2022 M05 10
La véritable naissance du rock français date des années 80. Dans toute la France, on voit alors enfin émerger des groupes solides et originaux. Et de Téléphone aux Rita Mitsouko ou Elli & Jacno, les femmes y ont pris place.
On a même très vite vu arriver ce qui est probablement le premier groupe mené par des filles dans l’Hexagone : les Calamités. Soit trois amies, Isabelle, Odile et Caroline, venues de Bourgogne et jouant un rock bubble-gum savoureux, accompagnées d’un batteur anglais expatrié par amour du vin local. Principalement connues pour leur mini-tube Vélomoteur, elles sont enfin mises à l'honneur dans toute leur gloire par Born Bad à travers une compilation parue le 21 avril. Car en plus d’accueillir le meilleur du rock français contemporain (JC Satan, La Femme, Frustration, Bryan’s Magic Tears…), le label publie régulièrement des compilations impeccables.
Dix-huit titres, dont neuf issus de leur seul album, « À Bride Abattue » en 1984. Pas besoin de plus pour incarner toute une époque. Il suffit de regarder leur entourage : elles publient leurs disques chez un tout jeune label (New Rose), sont aidées par des membres des Dogs ou Niagara, admirées par Étienne Daho. Tout un instantané. Et elles avaient aussi l’attitude. « À l’époque, on détonnait avec nos looks - on achetait nos boots à Londres - et le fait qu'on soit des filles jouant du rock » racontent-elles au webzine Numéro. Ne leur manquait qu’une carrière. Mais les trois amies avaient les pieds sur terre, et n’ont jamais voulu lâcher leurs études pour l’instabilité du rock. Les concerts s’accumulant, jongler entre fac et salles ne laissait pas de temps pour écrire de nouveaux morceaux. Et dès 1985, l’aventure s’arrête.
Pourtant, en 1987, Daniel Chenevez de Niagara les convainc d’enregistrer (sans Caroline) un nouveau titre. Ce sera Vélomoteur, seul succès commercial du groupe, devenu une sorte de classique mineur de l’époque. Elles font des passages télé, sont même parodiées par Les Nuls, qui le transforment en Vibromasseur (« la meilleure reprises des Calamités » assure Odile). Mais c’est trop tard, leur décision est prise. Les Calamités ne seront pas musiciennes professionnelles.

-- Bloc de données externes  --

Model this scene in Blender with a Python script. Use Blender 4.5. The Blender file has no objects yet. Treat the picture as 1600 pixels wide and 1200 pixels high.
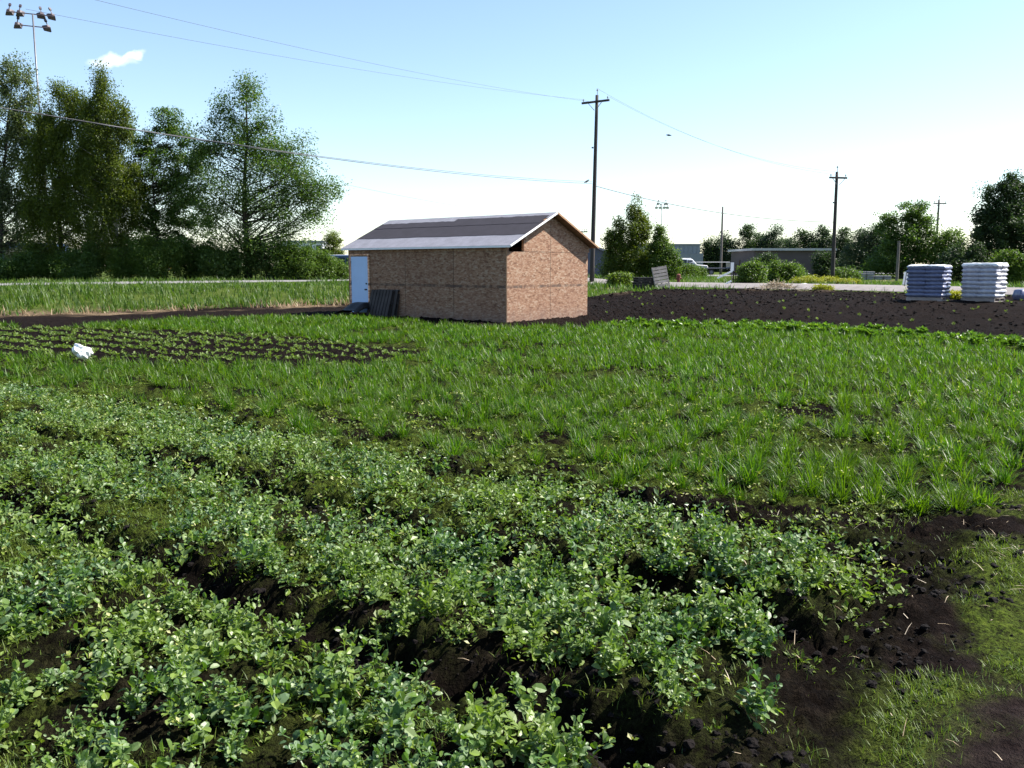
import bpy, bmesh, math, random
import numpy as np
from mathutils import Vector, Matrix
R = math.radians
SC = bpy.context.scene
COL = SC.collection
random.seed(7)
rng = np.random.default_rng(11)

# ------------------------------------------------------------------ camera, sky, sun, exposure
F = 1357.0; YH = 415.0; PIT = math.atan((600 - YH) / F); CAMZ = 1.9
cam_d = bpy.data.cameras.new('camera'); cam = bpy.data.objects.new('camera', cam_d); COL.objects.link(cam)
cam.location = (0, 0, CAMZ); cam.rotation_euler = (R(90) - PIT, 0, 0)
cam_d.sensor_width = 36; cam_d.lens = 36 * F / 1600; cam_d.clip_start = .1; cam_d.clip_end = 8000
SC.camera = cam
SUN_EL = R(48); SUN_AZ = R(12)            # azimuth from +x towards +y
SUN = Vector((math.cos(SUN_EL) * math.cos(SUN_AZ), math.cos(SUN_EL) * math.sin(SUN_AZ), math.sin(SUN_EL)))
w = bpy.data.worlds.new('World'); SC.world = w; w.use_nodes = True
nt = w.node_tree; nt.nodes.clear()
out = nt.nodes.new('ShaderNodeOutputWorld'); bg = nt.nodes.new('ShaderNodeBackground')
sky = nt.nodes.new('ShaderNodeTexSky'); sky.sky_type = 'NISHITA'; sky.sun_disc = False
sky.sun_elevation = SUN_EL; sky.sun_rotation = R(90) - SUN_AZ
sky.air_density = 1.0; sky.dust_density = .4; sky.ozone_density = 1.6; sky.altitude = 0
bg.inputs[1].default_value = .088
# one small wisp of cloud high on the left, in the direction of the sky
tc = nt.nodes.new('ShaderNodeTexCoord')
def cloud_dir(px, py):
    d = Vector(((px - 800) / F, 1, -(py - 600) / F)); c, s = math.cos(PIT), math.sin(PIT)
    return Vector((d.x, d.y * c + d.z * s, -d.y * s + d.z * c)).normalized()
def N(t, tree=nt, **k):
    n = tree.nodes.new(t)
    for a, b in k.items(): setattr(n, a, b)
    return n
def cloud_blob(px, py, hw, hh, tilt):
    c = cloud_dir(px, py); e = (cloud_dir(px + 10, py - 10 * tilt) - c).normalized(); u = c.cross(e).normalized()
    sub = N('ShaderNodeVectorMath', operation='SUBTRACT'); nt.links.new(add.outputs[0], sub.inputs[0]); sub.inputs[1].default_value = c
    parts = []
    for ax, r in ((e, hw / F), (u, hh / F)):
        d = N('ShaderNodeVectorMath', operation='DOT_PRODUCT'); nt.links.new(sub.outputs[0], d.inputs[0]); d.inputs[1].default_value = ax / r
        p = N('ShaderNodeMath', operation='POWER'); nt.links.new(d.outputs['Value'], p.inputs[0]); p.inputs[1].default_value = 2; parts.append(p)
    s = N('ShaderNodeMath', operation='ADD'); nt.links.new(parts[0].outputs[0], s.inputs[0]); nt.links.new(parts[1].outputs[0], s.inputs[1])
    m = N('ShaderNodeMapRange', interpolation_type='SMOOTHSTEP'); m.inputs[1].default_value = 1.0; m.inputs[2].default_value = .0
    nt.links.new(s.outputs[0], m.inputs[0]); return m
nz = N('ShaderNodeTexNoise'); nz.inputs['Scale'].default_value = 45; nz.inputs['Detail'].default_value = 6
nt.links.new(tc.outputs['Generated'], nz.inputs['Vector'])
cen = N('ShaderNodeVectorMath', operation='SUBTRACT'); nt.links.new(nz.outputs['Color'], cen.inputs[0]); cen.inputs[1].default_value = (.5, .5, .5)
scl = N('ShaderNodeVectorMath', operation='SCALE'); nt.links.new(cen.outputs[0], scl.inputs[0]); scl.inputs['Scale'].default_value = .022
add = N('ShaderNodeVectorMath', operation='ADD'); nt.links.new(tc.outputs['Generated'], add.inputs[0]); nt.links.new(scl.outputs[0], add.inputs[1])
b1 = cloud_blob(176, 97, 38, 10, .08); b2 = cloud_blob(208, 88, 24, 6, .4)
mx = N('ShaderNodeMath', operation='MAXIMUM'); nt.links.new(b1.outputs[0], mx.inputs[0]); nt.links.new(b2.outputs[0], mx.inputs[1])
mul = N('ShaderNodeMath', operation='MULTIPLY'); nt.links.new(mx.outputs[0], mul.inputs[0]); mul.inputs[1].default_value = .5
mixc = N('ShaderNodeMix', data_type='RGBA'); nt.links.new(mul.outputs[0], mixc.inputs['Factor'])
nt.links.new(sky.outputs[0], mixc.inputs['A']); mixc.inputs['B'].default_value = (7.5, 7.6, 7.6, 1)
nt.links.new(mixc.outputs['Result'], bg.inputs[0]); nt.links.new(bg.outputs[0], out.inputs[0])
sl = bpy.data.lights.new('sun', 'SUN'); sl.energy = 5.0; sl.angle = R(.5); sl.color = (1, .95, .87)
so = bpy.data.objects.new('sun', sl); COL.objects.link(so); so.rotation_euler = SUN.to_track_quat('Z', 'Y').to_euler()
SC.view_settings.view_transform = 'Standard'; SC.view_settings.look = 'None'; SC.view_settings.gamma = 1
SC.view_settings.exposure = 1.42

# ------------------------------------------------------------------ helpers
def at(px, py, Y):
    d = cloud_dir(px, py); t = Y / d.y
    return Vector((d.x * t, Y, CAMZ + d.z * t))
def tag(o, label=None, cat=None, group=None, kind=None):
    if label: o['label'] = label
    if cat: o['category'] = cat
    if group: o['group'] = group
    if kind: o['kind'] = kind
    return o
def thing(name, label, cat, loc=(0, 0, 0), rot=0, group=None):
    o = bpy.data.objects.new(name, None); COL.objects.link(o); o.location = loc
    o.rotation_euler = (0, 0, rot) if not hasattr(rot, '__len__') else rot
    o.empty_display_size = .2
    return tag(o, label, cat, group)
def link(name, me, parent=None, m=None):
    if m: me.materials.append(m)
    o = bpy.data.objects.new(name, me); COL.objects.link(o); o.parent = parent
    return o
def mesh_np(name, V, Fq, smooth=False):
    """V (n,3); Fq: array (m,3|4) or list of such arrays"""
    V = np.ascontiguousarray(V, dtype=np.float32)
    Fs = Fq if isinstance(Fq, list) else [Fq]
    me = bpy.data.meshes.new(name)
    idx = np.concatenate([f.ravel() for f in Fs]).astype(np.int32)
    tot = np.concatenate([np.full(len(f), f.shape[1], dtype=np.int32) for f in Fs])
    me.vertices.add(len(V)); me.vertices.foreach_set('co', V.ravel())
    me.loops.add(len(idx)); me.loops.foreach_set('vertex_index', idx)
    me.polygons.add(len(tot)); st = np.zeros(len(tot), np.int32); st[1:] = np.cumsum(tot)[:-1]
    me.polygons.foreach_set('loop_start', st)
    me.polygons.foreach_set('use_smooth', np.full(len(tot), smooth, dtype=bool))
    me.update(calc_edges=True); me.validate()
    return me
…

Elles en avaient pourtant les qualités. Leur proposition était en tout cas suffisamment originale pour l’époque. Leur rock issu d’un punk post Téléphone nerveux se démarque par une forte influence 60’s, notamment les harmonies vocales façon Phil Spector. « Sur scène, on aimait bien mettre des tenues sixties, avec des robes à fleurs, des chemisiers à pois, des talons hauts… On s’habillait comme ça, on n’était pas déguisées. » Leurs quelques reprises, très anecdotiques dans leur répertoire, sont surtout révélatrices de leurs goûts : plutôt Who et Troggs que Sex Pistols. Mais l’important reste leur répertoire original, tout en français.
C’est sûrement Étienne Daho, dans les notes de la compilation Born Bad, qui résume le mieux l’affaire : « Des compos géniales, urgentes et bien troussées. Des textes fins et malicieux, un son lo-fi spectorien comme dans les sixties avec des voix angéliques et tout plein d’harmonies. » Elles chantent les galères avec les garçons, la joie d’aller au supermarché, ou la difficulté d’être maladroite dans l’excellent Malhabile. Des chansons au charme qui se résume en un seul mot, plus profond qu’on ne pourrait le croire : l’insouciance.